Tuesday, April 15, 2008

Portraits of a Ridgewood Deli






















If you thought for a minute that I took this picture than I am very flattered, but I doubt you did. This digital translation of a c-print comes from the work of Hee Jin Kang, who documented her parent's Korean deli in Ridgewood, Queens either after or while studying photography at Yale.

Coming across Kang's work was one of my rewards for the risks I took last week which I wrote about in the Lessons of the Little Red Hen. While nervously renting strobes at Calument the wash of panic temporarily vanished and a vaguely blissful feeling came over me as I came across Kang's work in an issue of Nueva Luz they had lying on the counter. And I hadn't yet seen her newer series of work, Kissable.

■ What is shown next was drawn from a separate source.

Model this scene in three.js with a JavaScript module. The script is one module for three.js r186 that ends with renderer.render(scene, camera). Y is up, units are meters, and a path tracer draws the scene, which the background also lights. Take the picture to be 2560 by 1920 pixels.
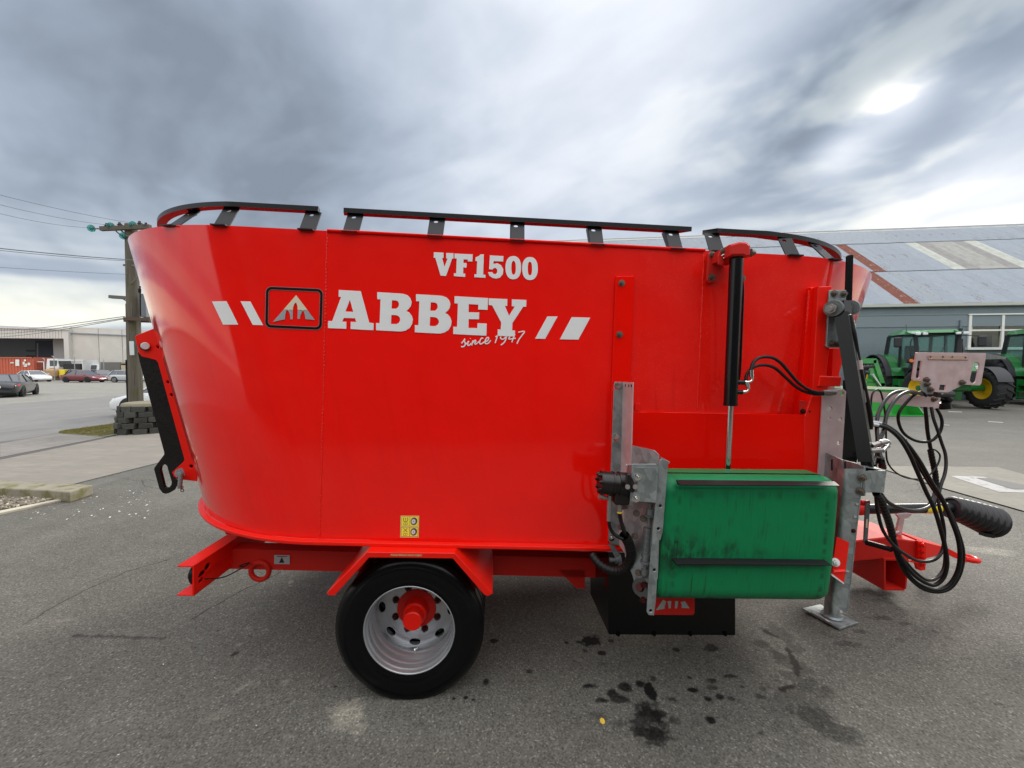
import * as THREE from 'three';
import { mergeGeometries, toCreasedNormals } from 'three/addons/utils/BufferGeometryUtils.js';
import { RoundedBoxGeometry } from 'three/addons/geometries/RoundedBoxGeometry.js';
import { ConvexGeometry } from 'three/addons/geometries/ConvexGeometry.js';

// ---------------------------------------------------------------- camera, sky, sun, exposure
const V = (x, y, z) => new THREE.Vector3(x, y, z);
const scene = new THREE.Scene();
const F = 1020, EYE = 1.88, PITCH = Math.atan((960 - 917.6) / F);       // lens in 2560 x 1920 photo pixels
const camera = new THREE.PerspectiveCamera(2 * Math.atan(960 / F) * 180 / Math.PI, 4 / 3, 0.05, 900);
camera.position.set(0, EYE, 0);
camera.rotation.x = -PITCH;
scene.add(camera);
const renderer = new THREE.WebGLRenderer({ antialias: true });
renderer.toneMapping = THREE.LinearToneMapping;
renderer.toneMappingExposure = 1.76;
renderer.shadowMap.enabled = true;
renderer.shadowMap.type = THREE.PCFSoftShadowMap;
const rayDir = (sx, sy) => V((sx - 1280) / F, -(sy - 960) / F, -1).normalize().applyAxisAngle(V(1, 0, 0), -PITCH);

// noise
const P = new Uint8Array(512);
{ let s = 1234567; const p = [...Array(256).keys()]; for (let i = 255; i > 0; i--) { s = (s * 1103515245 + 12345) & 0x7fffffff; const j = s % (i + 1); [p[i], p[j]] = [p[j], p[i]]; } for (let i = 0; i < 512; i++) P[i] = p[i & 255]; }
const fade = (t) => t * t * t * (t * (t * 6 - 15) + 10), mix = (a, b, t) => a + (b - a) * t, clamp = (x, a = 0, b = 1) => Math.min(b, Math.max(a, x));
const smooth = (a, b, x) => { const t = clamp((x - a) / (b - a)); return t * t * (3 - 2 * t); };
const grad = (h, x, y) => ((h & 1 ? -x : x) + (h & 2 ? -y : y)) * (h & 4 ? 1 : 0.7) + (h & 8 ? 0.3 * x : 0.3 * y);
function noise(x, y) {
  const X = Math.floor(x), Y = Math.floor(y), a = x - X, b = y - Y, u = fade(a), v = fade(b), i = X & 255, j = Y & 255;
  return mix(mix(grad(P[P[i] + j], a, b), grad(P[P[i + 1] + j], a - 1, b), u), mix(grad(P[P[i] + j + 1], a, b - 1), grad(P[P[i + 1] + j + 1], a - 1, b - 1), u), v);
}
function fbm(x, y, n = 5, g = 0.5) { let s = 0, a = 1, t = 0; for (let k = 0; k < n; k++) { s += a * noise(x + k * 17.3, y - k * 9.1); t += a; a *= g; x *= 2.03; y *= 2.03; } return s / t; }
const hash = (x, y) => { let h = (x * 374761393 + y * 668265263) | 0; h = Math.imul(h ^ (h >>> 13), 1274126177); return ((h ^ (h >>> 16)) >>> 0) / 4294967296; };
let seed = 77; const rnd = () => { seed = (seed * 16807) % 2147483647; return seed / 2147483647; }, rr = (a, b) => a + (b - a) * rnd();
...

Bliss in the tape...has packing tape ever looked so appealing? It's Dutch light falling on Ridgewood sundries. Who needs posies when a security panel looks so good? In a statement about the project Kang wrote "My parents would tell me repeatedly that there was nothing to photograph at the store. Where they saw nothing, I saw everything." It fascinated me that from viewing this series of images, entitled Sandy's Deli, that you can watch her seeing everything, all the everything we all see, consciously or not, the everything that with great unspoken tenderness becomes a medium binding us together like her luminous tape.

1 comment:

Chris Kreussling (Flatbush Gardener) said...

I see things differently when I'm carrying my camera. Still, it's hard to see the things you're supposed to overlook. The city is full of visual "noise" that becomes rich and beautiful when you look at it through a different "lens."